Fast-forward to last week, when Weezer went full-on cover band with the surprise release of The Teal Album. It features ten covers of extremely popular songs from the the past four decades. Most of them sound exactly like the original but with a different singer. The album is daring in the sense that the band actually had the chutzpah to cover songs as famous as “Billie Jean”, “Stand By Me”, and “Sweet Dreams Are Made of This”. Those are the kinds of musical choices that usually attract the derision of critics who wonder how pretentious could someone be to cover such well-known staples unashamedly. But, as usual, Weezer adds just the right amount of irony to make you believe they are acting out some kind of parody, even if they might not be, or even if they might be giving off that vibe to make you excuse them for making a blatant cash-grab that might otherwise be regarded as simple musical heresy.
While I enjoy the their true-to-the-original renditions, what bothers me about The Teal Album is that they had to release something like this to get people talking about them again. Weezer plans to release an album of original material in a couple of months (the long-rumored The Black Album).

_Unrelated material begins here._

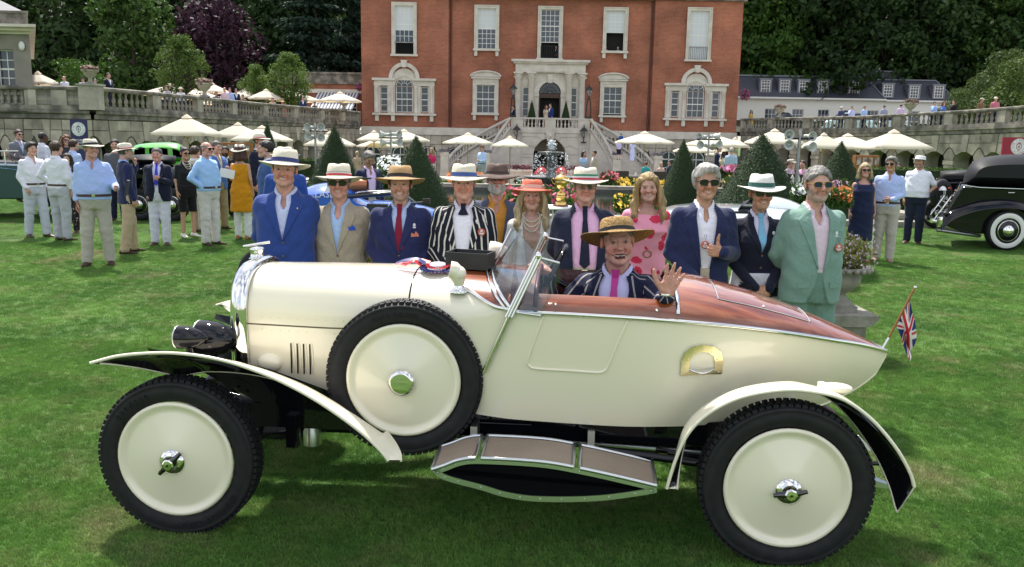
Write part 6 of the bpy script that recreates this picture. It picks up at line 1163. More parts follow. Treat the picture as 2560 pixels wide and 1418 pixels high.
def folds(m):
 nt=m.node_tree;L=nt.links.new;t=nd(nt,'ShaderNodeTexCoord');n=nd(nt,'ShaderNodeTexNoise',Scale=4.2,Detail=2,Distortion=1.8);L(t.outputs['Object'],n.inputs[0]);bp=nd(nt,'ShaderNodeBump',Strength=.32,Distance=.075);L(n.outputs['Fac'],bp.inputs['Height']);P_=nt.nodes['Principled BSDF'].inputs['Normal']
 if P_.links:L(P_.links[0].from_socket,bp.inputs['Normal'])
 L(bp.outputs[0],P_);return m
def cloth(hexcol,weave=.09,rough=.85,name=None,dark=.9):
 c=hexc(hexcol);n_=name or 'cloth_'+hexcol;new=n_ not in MATS;m=mat(n_,c,rough,col2=tuple(k*dark for k in c),ns=70,nd_=3,bump=weave,bs=160,spec=.25,sheen=.15);return folds(m)if new else m
def striped(name,base,stripe,per,frac,stripe2=None):
 if name in MATS:return MATS[name]
 m=mat(name,base,.85,spec=.25);nt=m.node_tree;L=nt.links.new;a=nd(nt,'ShaderNodeVertexColor',layer_name='Col');sx=nd(nt,'ShaderNodeSeparateColor');L(a.outputs[0],sx.inputs[0])
 d=nd(nt,'ShaderNodeMath',operation='MULTIPLY');d.inputs[1].default_value=1/per;L(sx.outputs[0],d.inputs[0]);f=nd(nt,'ShaderNodeMath',operation='FRACT');L(d.outputs[0],f.inputs[0])
 r=nd(nt,'ShaderNodeValToRGB');r.color_ramp.interpolation='CONSTANT';r.color_ramp.elements[0].color=(*stripe,1);r.color_ramp.elements[1].position=frac;r.color_ramp.elements[1].color=(*base,1)
 if stripe2:
  for p_,c in((frac*1.0,stripe2),(frac*1.9,stripe),(frac*2.9,base)):e=r.color_ramp.elements.new(p_);e.color=(*c,1)
 L(f.outputs[0],r.inputs[0]);L(r.outputs[0],nt.nodes['Principled BSDF'].inputs['Base Color']);return folds(m)
def printed(name,base,spots,scale,thr=.35):
 if name in MATS:return MATS[name]
 m=mat(name,base,.8,spec=.25);nt=m.node_tree;L=nt.links.new;t=nd(nt,'ShaderNodeTexCoord');v=nd(nt,'ShaderNodeTexVoronoi',Scale=scale);n=nd(nt,'ShaderNodeTexNoise',Scale=scale*1.5);mx_=nd(nt,'ShaderNodeMix',data_type='VECTOR');mx_.inputs[0].default_value=.06
 L(t.outputs['Object'],n.inputs[0]);L(t.outputs['Object'],mx_.inputs[4]);L(n.outputs['Color'],mx_.inputs[5]);L(mx_.outputs[1],v.inputs['Vector']);r=nd(nt,'ShaderNodeValToRGB');r.color_ramp.interpolation='CONSTANT';el=r.color_ramp.elements
 el[0].color=(*spots[0],1);el[1].position=thr*.5;el[1].color=(*spots[-1],1);e=el.new(thr);e.color=(*base,1);L(v.outputs['Distance'],r.inputs[0]);L(r.outputs[0],nt.nodes['Principled BSDF'].inputs['Base Color']);return m
HAIRC={'grey':(.26,.24,.22),'white':(.55,.53,.49),'dark':(.018,.012,.009),'brown':(.060,.030,.016),'blond':(.46,.31,.13),'pale':(.54,.42,.24),'ginger':(.16,.06,.025),'salt':(.13,.12,.11),'auburn':(.07,.022,.014)}
def hairmat(k):c=HAIRC[k];return mat('hair_'+k,c,.5,col2=tuple(x*.45 for x in c),ns=34,nd_=3,stretch=(1,1,.10),bump=.6,bs=90,spec=.4)
SKINS={'fair':(.62,.375,.290),'pink':(.64,.350,.280),'tan':(.53,.305,.205),'dark':(.11,.055,.035),'pale':(.60,.38,.30),'olive':(.40,.23,.14)}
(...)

To get people to care enough to notice, they covered ten songs that didn’t need to be covered by them or by anyone. We’ve heard all of these songs literally thousands of times before. So why did they do it?
Simply, The Teal Album is a hit. I haven’t heard this much about Weezer since 1994. They managed to get noticed again. And, unlike Greta Van Fleet, they didn’t have to wear dreamcatchers from their ears and cover songs Led Zeppelin would have written if Led Zeppelin were Greta Van Fleet to do it.
It’s a victory for them, I suppose. But it just seems so Facebooky.
Our penchant for scrolling seems to have leaked into other aspects of our lives. We give our index fingers a workout every time we check our social media platforms. We scroll through dozens, maybe even hundreds of posts in a flash. We slow down occasionally because something temporarily captures our attention. It might be a familiar meme with some clever and timely caption printed on it, a picture a friend posted of herself as a baby, a news article from a journal promoting some political view that resonates with us. It might be as simple as a post about the mundanity of life, but because it’s printed in bold font over a colorful background, we stop for a split second, and then keep scrolling. Interspersed with these more organic posts are ads that are pitched to us based on our online browsing and shopping habits, commercial messages tailored to reel us in by calculating what appeals to us and eschewing cues that might turn us away.
There isn’t much to see on our social media walls. If there were, we wouldn’t be scrolling through it, an act meant to dismiss as quickly as it invites. But it passes the time well enough, mindless and unchallenging in its celebration of the familiar. Our social media pages are like listening to a cover band: we’ve seen / heard it all before, but we look / listen anyway.
Weezer released an album of tastefully faithful facsimiles of all-time classics on the Internet for the Internet. It’s very scrollable.